No picture **** but Ive turned Daves dough recipe into a sourdough bread with good results.
First and foremost not all sourdoughs are highly sour but the style is still sourdough. That's what I've made. For truly sour sourdough I have a starter I've been feeding for 1 1/2 years in the Finnish sourdough tradition. It's had everything fed to it from grapes to sour milk to flours (bread, standard, organic rye, quinoa, millet and Ethiopian flours). It has true grog floaty liquid layer on top and all the good sour smells.
No, Daves recipe an technique modification makes a sourdough without a much sour at all. Good for pommy wives an others just getting introduced to sourdough (wait until I spring the real starter on her!)

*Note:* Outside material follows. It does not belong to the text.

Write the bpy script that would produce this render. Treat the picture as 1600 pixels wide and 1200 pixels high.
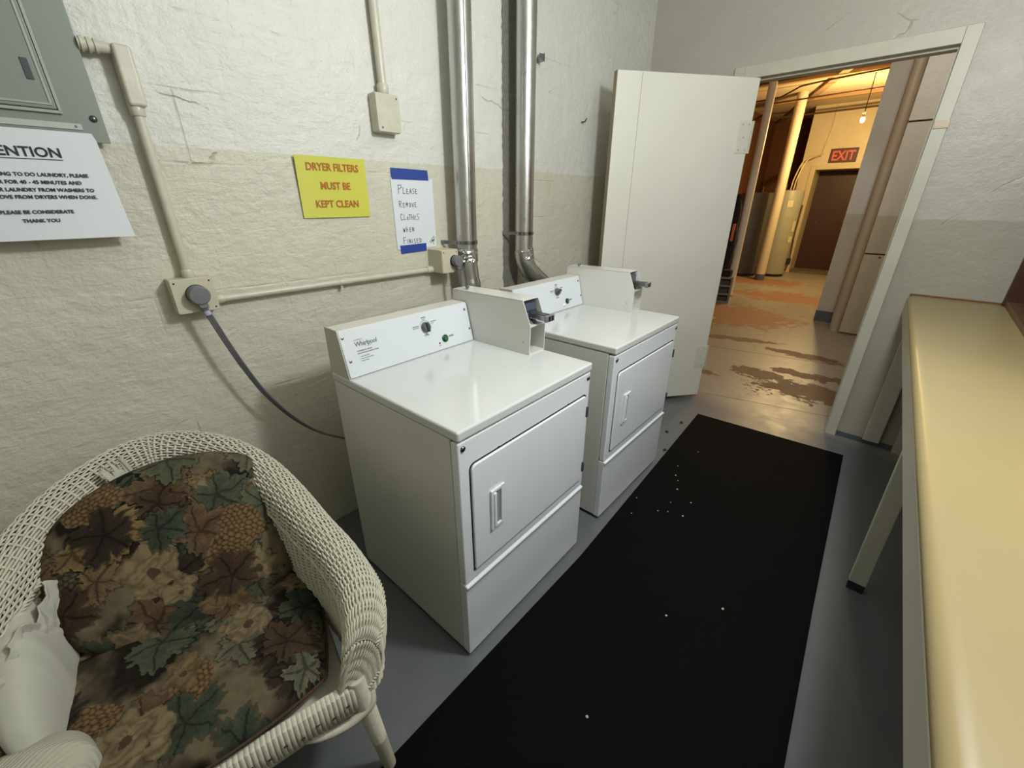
import bpy, bmesh, math, random
import numpy as np
from mathutils import Vector, Matrix, Euler
random.seed(7)
for o in list(bpy.data.objects): bpy.data.objects.remove(o)
SC = bpy.context.scene
COL = SC.collection
PI = math.pi
# ------------------------------------------------------------------ camera
yaw, pitch, roll = 0.7526, -0.4173, 0.0011
cy_, sy_ = math.cos(yaw), math.sin(yaw)
fwd = Vector((-sy_*math.cos(pitch), cy_*math.cos(pitch), math.sin(pitch)))
rgt = Vector((cy_, sy_, 0)); upv = rgt.cross(fwd)
r2 = rgt*math.cos(roll)+upv*math.sin(roll); u2 = -rgt*math.sin(roll)+upv*math.cos(roll)
cd = bpy.data.cameras.new('camera'); cam = bpy.data.objects.new('camera', cd); COL.objects.link(cam)
M = Matrix((r2, u2, -fwd)).transposed().to_4x4(); M.translation = Vector((1.768, -0.5944, 1.4813))
cam.matrix_world = M
cd.sensor_width = 36; cd.sensor_fit = 'HORIZONTAL'; cd.lens = 36*647.743/1600; cd.clip_start = .02
SC.camera = cam
# ------------------------------------------------------------------ colour management, world, lamps
SC.view_settings.view_transform = 'Standard'; SC.view_settings.look = 'None'
SC.view_settings.exposure = 0.0; SC.view_settings.gamma = 1; SC.view_settings.use_curve_mapping = False
W = bpy.data.worlds.new('world'); SC.world = W; W.use_nodes = True
W.node_tree.nodes['Background'].inputs[0].default_value = (.5, .55, .6, 1)
W.node_tree.nodes['Background'].inputs[1].default_value = 0.02
def lamp(name, kind, loc, power, color, size=.1, rot=None, sizey=None):
    l = bpy.data.lights.new(name, kind); l.energy = power; l.color = color
    if kind == 'AREA':
        l.shape = 'RECTANGLE' if sizey else 'DISK'; l.size = size
        if sizey: l.size_y = sizey
    else: l.shadow_soft_size = size
    o = bpy.data.objects.new(name, l); COL.objects.link(o); o.location = loc
    if rot: o.rotation_euler = rot
    return o
lamp('room_lamp', 'POINT', (1.86, .62, 2.32), 92, (.93, .97, 1.0), .11)
lamp('corridor_lamp', 'POINT', (.60, 8.45, 2.49), 160, (1.0, .69, .30), .06)
lamp('corridor_fill_near', 'POINT', (1.35, 4.1, 3.0), 36, (1.0, .96, .90), .15)  # added unseen fill, brightens the boarding and nearer column

# ------------------------------------------------------------------ material helpers
def lin(c):
    c = c/255
    return c/12.92 if c <= .04045 else ((c+.055)/1.055)**2.4
def rgb(r, g, b): return (lin(r), lin(g), lin(b), 1)
class NT:
    def __init__(s, name):
        s.m = bpy.data.materials.new(name); s.m.use_nodes = True; s.t = s.m.node_tree
        s.b = s.t.nodes['Principled BSDF']
        s.geo = None
    def n(s, typ, **kw):
        x = s.t.nodes.new(typ)
        for k, v in kw.items():
            if k.startswith('i_'):
                key = k[2:]; key = int(key) if key.isdigit() else key.replace('_', ' ')
                s.put(x.inputs[key], v)
            else: setattr(x, k, v)
        return x
    def put(s, inp, v):
        if isinstance(v, bpy.types.NodeSocket): s.t.links.new(v, inp)
        elif isinstance(v, bpy.types.Node): s.t.links.new(v.outputs[0], inp)
        else: inp.default_value = v
    def math(s, op, a, b=0.0, c=None, clamp=False):
        x = s.n('ShaderNodeMath', operation=op, use_clamp=clamp); s.put(x.inputs[0], a); s.put(x.inputs[1], b)
        if c is not None: s.put(x.inputs[2], c)
        return x.outputs[0]
    def coord(s, which='Object'):
        return s.n('ShaderNodeTexCoord').outputs[which]
    def world(s): 
        if not s.geo: s.geo = s.n('ShaderNodeNewGeometry').outputs['Position']
        return s.geo
    def sep(s, v):
        x = s.n('ShaderNodeSeparateXYZ'); s.put(x.inputs[0], v); return x.outputs
    def noise(s, vec, scale, detail=4, rough=.55, dist=0, out=0):
        x = s.n('ShaderNodeTexNoise'); s.put(x.inputs['Vector'], vec)
        x.inputs['Scale'].default_value = scale; x.inputs['Detail'].default_value = detail
        x.inputs['Roughness'].default_value = rough; x.inputs['Distortion'].default_value = dist
        return x.outputs[out]
    def smooth(s, v, a, b):
        x = s.n('ShaderNodeMapRange', interpolation_type='SMOOTHSTEP', clamp=True)
        s.put(x.inputs[0], v); x.inputs[1].default_value = a; x.inputs[2].default_value = b
        return x.outputs[0]
    def mix(s, f, a, b, mode='MIX'):
        x = s.n('ShaderNodeMix', data_type='RGBA', blend_type=mode); s.put(x.inputs[0], f); s.put(x.inputs[6], a); s.put(x.inputs[7], b)
        return x.outputs[2]
    def bump(s, h, strength=.3, dist=.01, normal=None):
        x = s.n('ShaderNodeBump'); s.put(x.inputs['Height'], h); x.inputs['Strength'].default_value = strength
        x.inputs['Distance'].default_value = dist
        if normal is not None: s.put(x.inputs['Normal'], normal)
        return x.outputs[0]
    def fin(s, col=None, rough=None, metal=None, normal=None, spec=None, **kw):
        if col is not None: s.put(s.b.inputs['Base Color'], col)
        if rough is not None: s.put(s.b.inputs['Roughness'], rough)
        if metal is not None: s.b.inputs['Metallic'].default_value = metal
        if normal is not None: s.put(s.b.inputs['Normal'], normal)
        if spec is not None: s.b.inputs['Specular IOR Level'].default_value = spec
        for k, v in kw.items(): s.put(s.b.inputs[k.replace('_', ' ')], v)
        return s.m
def simple(name, col, rough=.5, metal=0, nscale=0, nstr=.1, ndist=.002, var=.0, spec=None):
    t = NT(name); v = t.coord(); c = col; nm = None
    if var:
        f = t.noise(v, nscale or 8, 5)
        c = t.mix(t.smooth(f, .3, .7), tuple(x*(1-var) for x in col[:3])+(1,), tuple(min(1, x*(1+var)) for x in col[:3])+(1,))
    if nscale: nm = t.bump(t.noise(v, nscale, 5), nstr, ndist)
    return t.fin(c, rough, metal, nm, spec)
# ------------------------------------------------------------------ mesh helpers
class MB:
    def __init__(s): s.v = []; s.f = []
    def add(s, vs, fs):
        n = len(s.v); s.v += [tuple(x) for x in vs]; s.f += [tuple(i+n for i in f) for f in fs]; return s
    def box(s, x0, x1, y0, y1, z0, z1, mat=None):
        vs = [Vector(p) for p in ((x0,y0,z0),(x1,y0,z0),(x1,y1,z0),(x0,y1,z0),(x0,y0,z1),(x1,y0,z1),(x1,y1,z1),(x0,y1,z1))]
        if mat is not None: vs = [mat @ v for v in vs]
        return s.add(vs, [(0,3,2,1),(4,5,6,7),(0,1,5,4),(1,2,6,5),(2,3,7,6),(3,0,4,7)])
    def prism(s, pts, a, b, axis='y'):
        # pts 2D polygon, extruded along axis from a to b. axis y: pts=(x,z); x: pts=(y,z); z: pts=(x,y)
        def P(p, t): return (p[0], t, p[1]) if axis == 'y' else (t, p[0], p[1]) if axis == 'x' else (p[0], p[1], t)
        n = len(pts); vs = [P(p, a) for p in pts]+[P(p, b) for p in pts]
        fs = [tuple(range(n)), tuple(range(2*n-1, n-1, -1))]+[(i, (i+1) % n, (i+1) % n+n, i+n) for i in range(n)]
        return s.add(vs, fs)
    def tube(s, pts, rad, seg=16, caps=True):
        pts = [Vector(p) for p in pts]; n = len(pts)
        if not isinstance(rad, (list, tuple)): rad = [rad]*n
        t0 = (pts[1]-pts[0]).normalized(); a = t0.orthogonal().normalized(); vs = []; fs = []
        for i in range(n):
            t = (pts[min(i+1, n-1)]-pts[max(i-1, 0)]).normalized()
            a = (a-t*a.dot(t)).normalized(); b = t.cross(a)
            for k in range(seg):
                q = 2*PI*k/seg; vs.append(pts[i]+(a*math.cos(q)+b*math.sin(q))*rad[i])
        for i in range(n-1):
            for k in range(seg):
                k2 = (k+1) % seg; fs.append((i*seg+k, i*seg+k2, (i+1)*seg+k2, (i+1)*seg+k))
        if caps: fs.append(tuple(range(seg-1, -1, -1))); fs.append(tuple((n-1)*seg+k for k in range(seg)))
        return s.add(vs, fs)
    def lathe(s, prof, origin, axis=Vector((0, 0, 1)), seg=32):
        # prof list of (radius, height)
        axis = Vector(axis).normalized(); a = axis.orthogonal().normalized(); b = axis.cross(a); vs = []; fs = []; o = Vector(origin)
        for r, h in prof:
            for k in range(seg):
                q = 2*PI*k/seg; vs.append(o+axis*h+(a*math.cos(q)+b*math.sin(q))*r)
        for i in range(len(prof)-1):
            for k in range(seg):
                k2 = (k+1) % seg; fs.append((i*seg+k, i*seg+k2, (i+1)*seg+k2, (i+1)*seg+k))
        fs.append(tuple(range(seg-1, -1, -1))); fs.append(tuple((len(prof)-1)*seg+k for k in range(seg)))
        return s.add(vs, fs)
    def grid(s, P, closeu=False, closev=False):
        # P array (nu,nv,3)
        nu, nv = P.shape[:2]; n = len(s.v); s.v += [tuple(map(float, q)) for q in P.reshape(-1, 3)]
        for i in range(nu if closeu else nu-1):
            for j in range(nv if closev else nv-1):
                i2 = (i+1) % nu; j2 = (j+1) % nv
                s.f.append((n+i*nv+j, n+i2*nv+j, n+i2*nv+j2, n+i*nv+j2))
        return s
    def build(s, name, mat, parent=None, smooth=False, bevel=0, seg=2, autosmooth=True, solid=0):
        me = bpy.data.meshes.new(name); me.from_pydata(s.v, [], s.f); me.update()
        bm = bmesh.new(); bm.from_mesh(me); bmesh.ops.recalc_face_normals(bm, faces=bm.faces); bm.to_mesh(me); bm.free()
        return link(name, me, mat, parent, smooth, bevel, seg, solid)
def link(name, me, mat, parent=None, smooth=False, bevel=0, seg=2, solid=0):
    o = bpy.data.objects.new(name, me); COL.objects.link(o)
    if mat: me.materials.append(mat)
    if parent: o.parent = parent
    if smooth or bevel:
        for p in me.polygons: p.use_smooth = True
        ang = math.radians(40)
        for e in me.edges: pass
    if smooth and not bevel:
        try: me.set_sharp_from_angle(angle=math.radians(45))
        except Exception: pass
    if solid:
        md = o.modifiers.new('solid', 'SOLIDIFY'); md.thickness = solid; md.offset = 0
    if bevel:
        md = o.modifiers.new('bevel', 'BEVEL'); md.width = bevel; md.segments = seg; md.limit_method = 'ANGLE'; md.angle_limit = math.radians(35); md.harden_normals = True
    return o
def tag(o, label=None, cat=None, group=None, kind=None):
    if label: o['label'] = label
    if cat: o['category'] = cat
    if group: o['group'] = group
    if kind: o['kind'] = kind
    return o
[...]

Daves modified sour gives a batter bubbly and a finished bread fresh from the oven like a crumpet you want to smother butter all over.
Process:
Make Daves starter. Weight is estimated 950g of starter. Put in bowl and put cling film
over to prevent drying and leave for 3 weeks in the fridge.
Next take it out and make the bread dough but I used all the starter and subtracted 300g from the added bread flour in Daves recipe. I mix the ingredients in Daves recipe in a bowl and added the dry and wet on top of the starter and mixed it in. Dig in the mixing spoon into the starter and stretch it apart to break it up and mix in to a dry batter or wet dough consistency. You can break the starter with your hands of you want to get messy but I wasn't in the mood so just spoon stretched and broke it up. When fully encorporated I gave the mix a good stirring with the spoon on full power (all sorts of muscles will ache).
Then I recovered the bowl in plastic wrap and set it aside in a 25C box to rise. Sourdough styles take a lot longer to rise. Mine was close to 5 hours to reactivate, rise and get to a bubbly dry batter consistency. Then punch down with another stirring and then onto baking trays or I'd you only have tins then tins it is (1/4 full will make non yeast risen loaf style or 1/2 will rise to the top.) Then back in the box to double.
Baking modification. To bake start with a cold non-preheated oven. Bread onto lower trays of electric or upper trays if gas. Start the oven on 180C and bake for 45 minutes. If tins take out the loaves 15 or more minutes before end of bake and put back on the racks without tins. Tap test if that's all you got for done ness. You won't burn at this temperatur easily and you should have a nice golden brown. Time will also depend on loaf shape and loaf size so adjust and take notes accordingly.
Slices to a thin crisp crust, and a uniform slightly moist crumpetnlike interior. The salt in the recipe and dribbling with butter will make you want to reach for honey and have a full experience right away. Neighbours love them and giving some awayakes for nice Neighbours.